The first section of the passage ends with an aetiology of the name of Gilgal. In the phrase ‘I have rolled away from you the disgrace of Egypt’ the verb closely resembles the name Gilgal. The explanation is of a sort that is frequent in the OT, not a scientific etymology, but rather a paronomasia designed to bring out a connection between word and event (cf. the renaming of Jacob ‘Israel’, Gen 32:27–8 ). Gilgal thus becomes a necessary stage, theologically speaking, in the progress to the land, the place where the people were made fit to possess their inheritance. The ‘disgrace’ of Egypt cannot refer to the mere fact of uncircumcision (though Gen 34:14 might suggest so), for the people were circumcised there (v. 5 ).
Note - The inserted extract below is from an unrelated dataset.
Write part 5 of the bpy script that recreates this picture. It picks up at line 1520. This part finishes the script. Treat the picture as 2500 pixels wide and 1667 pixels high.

The reference is probably to the social disgrace of servitude; the entry to the land will mean freedom, and a realization of who Israel properly is.

Gilgal then becomes the place of the first Passover held in the land (vv. 10–12 )—the second event preparatory to taking possession. The allusion to Jericho (v. 10 ) has ominous overtones for the Canaanite population. While the correct date is given for the Passover, the cultic rituals are not spelt out in detail (there is no account of the Feast of Unleavened Bread that followed Passover for seven days, Lev 23:5–6 ; and the language, especially the combination ‘unleavened cakes and parched grain’, does not suggest the P source). Rather, the Passover is here associated with the ceasing of the manna (cf. Ex 16 ) and the eating of the produce of land. Yet the ‘unleavened cakes’ also recall the ‘unleavened bread’ which had been the food of hasty flight from Egypt (Ex 12:15–20; Deut 16:3 ). The eating of it now, along with ‘parched grain’, is consistent with a people not yet settled; nevertheless, they have already begun to enjoy what they themselves had not planted or laboured over—a sign of the beginning of legitimate possession (Deut 6:10–11 ). With circumcision and Passover, the cessation of manna and the bounty of the land, a full circle has been turned since the departure from Egypt.